# Source excerpt:
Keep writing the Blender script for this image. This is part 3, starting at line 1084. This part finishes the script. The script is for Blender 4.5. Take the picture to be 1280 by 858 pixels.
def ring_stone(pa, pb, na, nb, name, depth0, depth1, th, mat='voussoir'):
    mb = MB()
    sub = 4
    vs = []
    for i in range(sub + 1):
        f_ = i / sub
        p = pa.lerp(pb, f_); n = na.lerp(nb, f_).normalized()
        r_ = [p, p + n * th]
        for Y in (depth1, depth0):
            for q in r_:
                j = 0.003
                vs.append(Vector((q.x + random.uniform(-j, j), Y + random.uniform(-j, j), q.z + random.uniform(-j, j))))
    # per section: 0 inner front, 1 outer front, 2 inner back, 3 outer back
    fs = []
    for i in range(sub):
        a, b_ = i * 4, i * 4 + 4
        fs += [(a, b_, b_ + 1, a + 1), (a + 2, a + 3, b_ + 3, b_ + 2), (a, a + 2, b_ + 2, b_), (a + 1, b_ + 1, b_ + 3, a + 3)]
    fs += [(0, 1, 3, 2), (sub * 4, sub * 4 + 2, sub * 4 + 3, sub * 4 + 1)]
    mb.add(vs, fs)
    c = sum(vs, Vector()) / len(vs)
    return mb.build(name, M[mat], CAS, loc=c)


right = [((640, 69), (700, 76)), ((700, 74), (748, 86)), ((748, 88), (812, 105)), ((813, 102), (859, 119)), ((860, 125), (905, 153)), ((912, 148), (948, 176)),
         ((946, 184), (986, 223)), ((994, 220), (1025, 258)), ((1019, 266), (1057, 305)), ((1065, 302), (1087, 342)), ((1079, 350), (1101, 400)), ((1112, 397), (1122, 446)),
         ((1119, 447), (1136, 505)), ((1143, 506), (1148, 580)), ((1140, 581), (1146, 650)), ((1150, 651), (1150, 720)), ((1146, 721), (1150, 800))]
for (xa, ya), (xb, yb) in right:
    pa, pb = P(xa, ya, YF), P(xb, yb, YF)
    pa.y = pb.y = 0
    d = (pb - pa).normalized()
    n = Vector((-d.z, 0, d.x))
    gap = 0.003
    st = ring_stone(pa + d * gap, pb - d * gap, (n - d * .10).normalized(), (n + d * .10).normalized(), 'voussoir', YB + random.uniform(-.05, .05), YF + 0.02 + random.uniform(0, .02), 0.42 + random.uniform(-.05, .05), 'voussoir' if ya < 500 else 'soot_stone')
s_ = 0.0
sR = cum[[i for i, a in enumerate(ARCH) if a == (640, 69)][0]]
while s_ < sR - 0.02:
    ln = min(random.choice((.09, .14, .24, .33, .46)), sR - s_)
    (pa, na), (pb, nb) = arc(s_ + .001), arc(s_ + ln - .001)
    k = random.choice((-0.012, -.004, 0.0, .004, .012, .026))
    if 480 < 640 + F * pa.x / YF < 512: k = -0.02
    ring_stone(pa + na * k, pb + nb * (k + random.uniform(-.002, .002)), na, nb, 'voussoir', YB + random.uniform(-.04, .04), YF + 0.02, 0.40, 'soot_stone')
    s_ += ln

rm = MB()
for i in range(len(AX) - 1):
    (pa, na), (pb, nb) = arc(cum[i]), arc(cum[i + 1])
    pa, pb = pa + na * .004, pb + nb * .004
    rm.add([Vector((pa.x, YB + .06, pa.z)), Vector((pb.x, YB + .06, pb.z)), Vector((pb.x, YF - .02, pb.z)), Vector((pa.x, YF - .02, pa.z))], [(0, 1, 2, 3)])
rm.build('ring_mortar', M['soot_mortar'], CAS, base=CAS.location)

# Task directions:
Pull out each line of the listing that holds the string "voussoir".

# Answer to the problem:
def ring_stone(pa, pb, na, nb, name, depth0, depth1, th, mat='voussoir'):
    st = ring_stone(pa + d * gap, pb - d * gap, (n - d * .10).normalized(), (n + d * .10).normalized(), 'voussoir', YB + random.uniform(-.05, .05), YF + 0.02 + random.uniform(0, .02), 0.42 + random.uniform(-.05, .05), 'voussoir' if ya < 500 else 'soot_stone')
    ring_stone(pa + na * k, pb + nb * (k + random.uniform(-.002, .002)), na, nb, 'voussoir', YB + random.uniform(-.04, .04), YF + 0.02, 0.40, 'soot_stone')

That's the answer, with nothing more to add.